Data lines:
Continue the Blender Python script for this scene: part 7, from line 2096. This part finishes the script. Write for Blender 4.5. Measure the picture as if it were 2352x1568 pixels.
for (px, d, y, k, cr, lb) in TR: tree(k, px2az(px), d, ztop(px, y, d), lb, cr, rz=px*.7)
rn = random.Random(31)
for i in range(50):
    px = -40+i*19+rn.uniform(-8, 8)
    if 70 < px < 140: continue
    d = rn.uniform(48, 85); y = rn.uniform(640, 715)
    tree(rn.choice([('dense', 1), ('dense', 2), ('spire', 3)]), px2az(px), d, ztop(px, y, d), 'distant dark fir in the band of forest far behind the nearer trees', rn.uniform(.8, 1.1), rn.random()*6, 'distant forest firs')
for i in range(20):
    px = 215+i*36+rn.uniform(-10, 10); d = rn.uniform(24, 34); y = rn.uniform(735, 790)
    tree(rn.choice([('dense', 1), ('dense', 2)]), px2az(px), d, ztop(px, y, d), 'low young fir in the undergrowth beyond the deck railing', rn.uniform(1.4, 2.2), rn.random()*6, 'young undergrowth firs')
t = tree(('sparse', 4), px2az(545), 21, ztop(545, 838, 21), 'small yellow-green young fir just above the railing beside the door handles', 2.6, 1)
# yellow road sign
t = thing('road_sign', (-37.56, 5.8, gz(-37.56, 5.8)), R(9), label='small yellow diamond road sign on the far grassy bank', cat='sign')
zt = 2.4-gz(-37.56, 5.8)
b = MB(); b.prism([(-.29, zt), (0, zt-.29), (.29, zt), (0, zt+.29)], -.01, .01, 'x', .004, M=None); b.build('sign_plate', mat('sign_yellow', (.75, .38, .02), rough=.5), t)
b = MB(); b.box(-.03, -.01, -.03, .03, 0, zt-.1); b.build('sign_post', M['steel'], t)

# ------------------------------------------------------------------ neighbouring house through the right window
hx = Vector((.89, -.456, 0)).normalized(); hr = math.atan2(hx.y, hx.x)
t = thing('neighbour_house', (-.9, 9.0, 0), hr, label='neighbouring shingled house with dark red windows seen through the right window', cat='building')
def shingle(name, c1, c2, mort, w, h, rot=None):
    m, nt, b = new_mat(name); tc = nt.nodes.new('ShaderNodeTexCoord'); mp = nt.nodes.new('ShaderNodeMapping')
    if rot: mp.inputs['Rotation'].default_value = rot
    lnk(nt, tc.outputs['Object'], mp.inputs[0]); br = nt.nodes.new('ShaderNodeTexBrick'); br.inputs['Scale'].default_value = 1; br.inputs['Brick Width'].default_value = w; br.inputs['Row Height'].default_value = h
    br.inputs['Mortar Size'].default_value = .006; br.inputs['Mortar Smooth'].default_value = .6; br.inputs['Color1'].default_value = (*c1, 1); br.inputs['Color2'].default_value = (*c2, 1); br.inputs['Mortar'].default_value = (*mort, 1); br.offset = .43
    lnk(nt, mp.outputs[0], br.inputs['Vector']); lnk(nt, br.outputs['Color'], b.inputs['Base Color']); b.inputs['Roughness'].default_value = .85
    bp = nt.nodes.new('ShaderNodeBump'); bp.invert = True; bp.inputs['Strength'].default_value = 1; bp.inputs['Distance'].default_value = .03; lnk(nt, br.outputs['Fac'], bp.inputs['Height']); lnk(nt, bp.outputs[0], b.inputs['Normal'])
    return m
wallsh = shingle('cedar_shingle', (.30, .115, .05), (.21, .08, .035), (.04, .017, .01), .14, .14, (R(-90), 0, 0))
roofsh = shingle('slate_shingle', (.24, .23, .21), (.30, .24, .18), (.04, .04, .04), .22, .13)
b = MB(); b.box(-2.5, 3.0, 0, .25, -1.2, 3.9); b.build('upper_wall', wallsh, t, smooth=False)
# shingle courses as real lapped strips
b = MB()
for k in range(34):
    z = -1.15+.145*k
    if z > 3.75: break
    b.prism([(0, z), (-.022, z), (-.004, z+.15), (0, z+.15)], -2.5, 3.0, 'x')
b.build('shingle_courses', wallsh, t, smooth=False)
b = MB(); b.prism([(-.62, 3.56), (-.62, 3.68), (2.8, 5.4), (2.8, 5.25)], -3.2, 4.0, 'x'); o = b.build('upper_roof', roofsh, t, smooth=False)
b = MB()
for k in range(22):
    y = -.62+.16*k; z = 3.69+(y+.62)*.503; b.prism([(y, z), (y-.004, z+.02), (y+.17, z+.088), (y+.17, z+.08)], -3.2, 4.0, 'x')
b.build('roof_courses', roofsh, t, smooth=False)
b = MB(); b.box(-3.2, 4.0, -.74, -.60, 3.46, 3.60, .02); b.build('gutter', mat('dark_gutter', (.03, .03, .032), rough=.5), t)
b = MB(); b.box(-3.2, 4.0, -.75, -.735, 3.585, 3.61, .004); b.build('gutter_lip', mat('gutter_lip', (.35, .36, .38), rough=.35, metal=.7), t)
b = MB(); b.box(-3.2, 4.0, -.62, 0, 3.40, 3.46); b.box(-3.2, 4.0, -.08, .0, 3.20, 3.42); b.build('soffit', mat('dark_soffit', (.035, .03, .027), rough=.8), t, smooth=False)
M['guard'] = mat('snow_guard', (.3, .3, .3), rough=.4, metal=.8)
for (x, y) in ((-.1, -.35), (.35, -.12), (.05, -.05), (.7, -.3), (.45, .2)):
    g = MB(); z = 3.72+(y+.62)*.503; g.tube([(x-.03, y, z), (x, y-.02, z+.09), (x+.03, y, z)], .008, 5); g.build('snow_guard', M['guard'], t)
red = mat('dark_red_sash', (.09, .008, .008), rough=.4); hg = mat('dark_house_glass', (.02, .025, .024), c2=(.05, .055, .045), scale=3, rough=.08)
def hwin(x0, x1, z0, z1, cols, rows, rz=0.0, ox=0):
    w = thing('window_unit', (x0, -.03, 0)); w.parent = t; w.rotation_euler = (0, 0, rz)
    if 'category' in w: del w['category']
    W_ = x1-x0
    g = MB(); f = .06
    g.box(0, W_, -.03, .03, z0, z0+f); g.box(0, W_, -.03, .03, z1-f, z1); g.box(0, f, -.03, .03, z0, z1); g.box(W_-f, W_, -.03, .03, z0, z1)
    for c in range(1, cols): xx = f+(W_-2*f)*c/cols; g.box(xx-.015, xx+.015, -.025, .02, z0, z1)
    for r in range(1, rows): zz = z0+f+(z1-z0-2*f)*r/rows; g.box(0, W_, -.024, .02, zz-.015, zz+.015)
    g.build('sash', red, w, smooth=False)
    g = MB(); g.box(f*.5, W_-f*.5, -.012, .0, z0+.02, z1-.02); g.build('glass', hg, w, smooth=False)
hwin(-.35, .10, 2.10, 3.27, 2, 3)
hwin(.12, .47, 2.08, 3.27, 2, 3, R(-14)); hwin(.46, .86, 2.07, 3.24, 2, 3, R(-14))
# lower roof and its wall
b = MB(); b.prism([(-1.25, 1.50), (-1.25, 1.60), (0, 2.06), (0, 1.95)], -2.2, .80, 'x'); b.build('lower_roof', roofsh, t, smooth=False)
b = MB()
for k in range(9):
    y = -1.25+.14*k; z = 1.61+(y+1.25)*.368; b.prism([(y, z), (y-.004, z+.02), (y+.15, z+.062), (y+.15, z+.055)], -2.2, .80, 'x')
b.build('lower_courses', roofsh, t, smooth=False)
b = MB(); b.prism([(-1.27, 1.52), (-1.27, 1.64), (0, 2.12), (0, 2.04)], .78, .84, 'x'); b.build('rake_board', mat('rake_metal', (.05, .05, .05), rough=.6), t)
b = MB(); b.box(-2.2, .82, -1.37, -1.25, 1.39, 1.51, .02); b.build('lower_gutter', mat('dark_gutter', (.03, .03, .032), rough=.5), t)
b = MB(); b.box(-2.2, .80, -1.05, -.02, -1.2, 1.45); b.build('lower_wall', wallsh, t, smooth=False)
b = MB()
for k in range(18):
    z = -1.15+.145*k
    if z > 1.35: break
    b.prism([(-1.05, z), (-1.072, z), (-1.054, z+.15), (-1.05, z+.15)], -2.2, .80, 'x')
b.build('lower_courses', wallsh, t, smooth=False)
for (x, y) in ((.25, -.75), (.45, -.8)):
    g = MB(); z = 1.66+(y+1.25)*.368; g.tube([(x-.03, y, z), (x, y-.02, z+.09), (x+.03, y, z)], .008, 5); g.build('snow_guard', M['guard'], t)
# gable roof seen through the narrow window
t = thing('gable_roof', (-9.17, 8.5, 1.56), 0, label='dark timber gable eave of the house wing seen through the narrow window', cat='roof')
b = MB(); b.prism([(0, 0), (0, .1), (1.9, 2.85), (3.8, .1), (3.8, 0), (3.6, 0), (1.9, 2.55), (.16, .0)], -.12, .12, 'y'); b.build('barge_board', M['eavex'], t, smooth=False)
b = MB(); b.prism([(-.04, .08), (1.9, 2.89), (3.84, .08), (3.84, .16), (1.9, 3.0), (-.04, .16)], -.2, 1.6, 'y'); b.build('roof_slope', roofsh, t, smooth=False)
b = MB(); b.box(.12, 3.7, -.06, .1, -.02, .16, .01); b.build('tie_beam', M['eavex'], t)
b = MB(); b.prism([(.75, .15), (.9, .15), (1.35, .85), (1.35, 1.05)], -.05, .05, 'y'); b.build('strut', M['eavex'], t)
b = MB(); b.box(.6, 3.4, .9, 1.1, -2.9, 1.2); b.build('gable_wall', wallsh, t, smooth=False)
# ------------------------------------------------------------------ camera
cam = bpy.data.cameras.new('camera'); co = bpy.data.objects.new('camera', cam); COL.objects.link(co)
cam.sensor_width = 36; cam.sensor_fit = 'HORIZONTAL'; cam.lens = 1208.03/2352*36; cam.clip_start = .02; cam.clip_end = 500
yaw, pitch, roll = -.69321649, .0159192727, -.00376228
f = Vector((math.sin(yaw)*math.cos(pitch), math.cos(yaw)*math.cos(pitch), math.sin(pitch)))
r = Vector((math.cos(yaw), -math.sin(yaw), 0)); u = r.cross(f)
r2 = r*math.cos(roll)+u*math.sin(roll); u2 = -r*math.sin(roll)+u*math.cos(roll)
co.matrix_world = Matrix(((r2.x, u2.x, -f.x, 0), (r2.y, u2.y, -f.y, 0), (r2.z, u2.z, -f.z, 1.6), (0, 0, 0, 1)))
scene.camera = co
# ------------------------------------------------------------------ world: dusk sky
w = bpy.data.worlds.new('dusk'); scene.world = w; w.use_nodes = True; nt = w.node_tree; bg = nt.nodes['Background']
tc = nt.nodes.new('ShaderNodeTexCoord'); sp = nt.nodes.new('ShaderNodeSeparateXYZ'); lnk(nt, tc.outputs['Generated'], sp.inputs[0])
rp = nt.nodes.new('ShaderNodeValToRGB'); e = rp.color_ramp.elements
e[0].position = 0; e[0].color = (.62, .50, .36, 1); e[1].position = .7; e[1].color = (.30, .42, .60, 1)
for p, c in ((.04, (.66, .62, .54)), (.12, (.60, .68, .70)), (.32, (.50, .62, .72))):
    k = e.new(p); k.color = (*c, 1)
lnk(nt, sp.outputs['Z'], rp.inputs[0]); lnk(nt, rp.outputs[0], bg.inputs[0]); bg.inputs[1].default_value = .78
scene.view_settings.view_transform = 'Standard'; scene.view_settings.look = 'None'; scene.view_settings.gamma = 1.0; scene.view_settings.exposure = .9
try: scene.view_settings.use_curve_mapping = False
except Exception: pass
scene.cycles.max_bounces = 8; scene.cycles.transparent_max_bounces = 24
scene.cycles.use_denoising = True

Given task:
Exactly as they appear, please write out the lines from the opening of the listing above down to the line containing "b = MB(); b.box(-.03, -.01, -.03, .03, 0, zt-.1);", with both end lines included.

Right answer:
Continue the Blender Python script for this scene: part 7, from line 2096. This part finishes the script. Write for Blender 4.5. Measure the picture as if it were 2352x1568 pixels.
for (px, d, y, k, cr, lb) in TR: tree(k, px2az(px), d, ztop(px, y, d), lb, cr, rz=px*.7)
rn = random.Random(31)
for i in range(50):
    px = -40+i*19+rn.uniform(-8, 8)
    if 70 < px < 140: continue
    d = rn.uniform(48, 85); y = rn.uniform(640, 715)
    tree(rn.choice([('dense', 1), ('dense', 2), ('spire', 3)]), px2az(px), d, ztop(px, y, d), 'distant dark fir in the band of forest far behind the nearer trees', rn.uniform(.8, 1.1), rn.random()*6, 'distant forest firs')
for i in range(20):
    px = 215+i*36+rn.uniform(-10, 10); d = rn.uniform(24, 34); y = rn.uniform(735, 790)
    tree(rn.choice([('dense', 1), ('dense', 2)]), px2az(px), d, ztop(px, y, d), 'low young fir in the undergrowth beyond the deck railing', rn.uniform(1.4, 2.2), rn.random()*6, 'young undergrowth firs')
t = tree(('sparse', 4), px2az(545), 21, ztop(545, 838, 21), 'small yellow-green young fir just above the railing beside the door handles', 2.6, 1)
# yellow road sign
t = thing('road_sign', (-37.56, 5.8, gz(-37.56, 5.8)), R(9), label='small yellow diamond road sign on the far grassy bank', cat='sign')
zt = 2.4-gz(-37.56, 5.8)
b = MB(); b.prism([(-.29, zt), (0, zt-.29), (.29, zt), (0, zt+.29)], -.01, .01, 'x', .004, M=None); b.build('sign_plate', mat('sign_yellow', (.75, .38, .02), rough=.5), t)
b = MB(); b.box(-.03, -.01, -.03, .03, 0, zt-.1); b.build('sign_post', M['steel'], t)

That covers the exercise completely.